What a beautiful benediction on a life. Abraham was respected, blessed with wealth, and probably quite happy, but his reality was not what one would expect in light of the promises he had been given—possession of one very small plot of ground and a very small family. Abraham’s faith was stretched, but  he never quit believing. The “Faith Chapter” in Hebrews tells his story this way:

By faith Abraham, when called to go to a place he would later receive as his inheritance, obeyed and went even though he did not know where he was going. By faith he made his home in the promised land like a stranger in a foreign country; he lived in tents, as did Isaac and Jacob, who were heirs with him of the same promise. For he was looking forward to the city with foundations whose architect and builder is God.  Hebrews 11:8-10

Abraham never saw more than a glimmer of those glorious promises, but he believed and he learned to wait for the LORD. He made plenty of mistakes, but he was integral to God’s plan for saving our planet. Reread verse 10 which describes his dream, his pot of gold at the end of the rainbow.

He was looking forward to . . .”  What?

That city was not only Abraham’s dream destination. It was his vision, his calling as well:

  • A calling to believe God and obey
  • A calling to let the world know that there is a God worth waiting for.  A God who wants to walk and talk with everyone as he did with Abraham. A God who wants to call each of us his friends.
  • A calling to become part of the plan to restore our world to its original state with no pain or death, no tears or trouble, a place where all nations of the earth will find a home in “the city with foundations whose architect and builder is God.”

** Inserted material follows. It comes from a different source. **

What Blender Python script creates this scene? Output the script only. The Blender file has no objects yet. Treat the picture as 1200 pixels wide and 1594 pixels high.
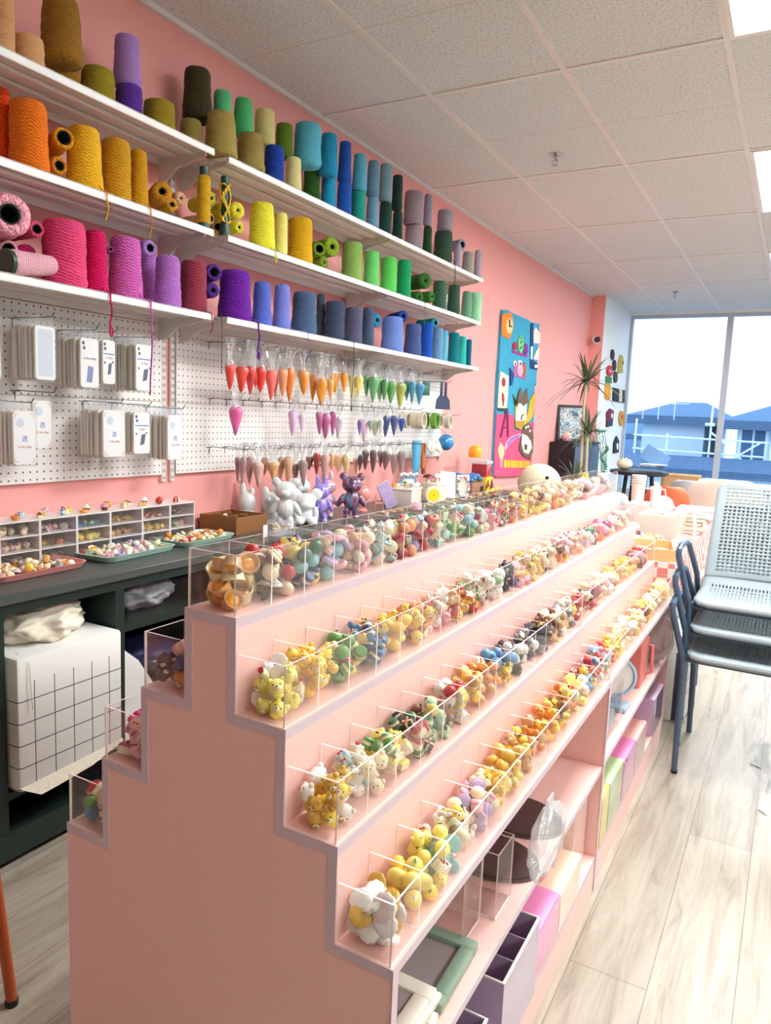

In the book of Revelation, John describes his vision of Abraham’s city descending from heaven. He heard a voice—that same unshakable, urgent, loving voice that spoke to Abraham—saying:

Look! God’s dwelling place is now among the people, and he will dwell with them. They will be his people, and God himself will be with them and be their God. (Revelation 21:3)

John’s reality was that he was the last living disciple of Jesus and he was a prisoner on the rocky island of Patmos. The rest of the disciples died violent deaths at the hands of those who did not like the story they were telling. The number of believers was growing, but so were the numbers of those being persecuted and killed by the Romans. John’s reality was dismal, but he believed God. When God said “Write!” he obeyed. Like Abraham, the vision was his reality.

Would you like to be known as the friend of God?  Jesus said, “You are my friends if you do what I command.” John 15:14 (NIV) Among his commands:

“Seek first the kingdom of God.” (Matt 6:33, NIV)

Pray like this, “Thy kingdom come, Thy will be done on earth as it is in heaven” (Matt 6:10, NIV)

God needs you just as he needed Abraham and just as he needed John. Can you hear his voice right now calling you to become part of his plan? Can you hear him telling you how much he loves YOU and needs YOU? What specifically is he asking you to do—today? Is he nudging you to do something, to go somewhere, or is he asking you to wait?

Follow the example of Abraham, the friend of God: Listen. Believe. Obey.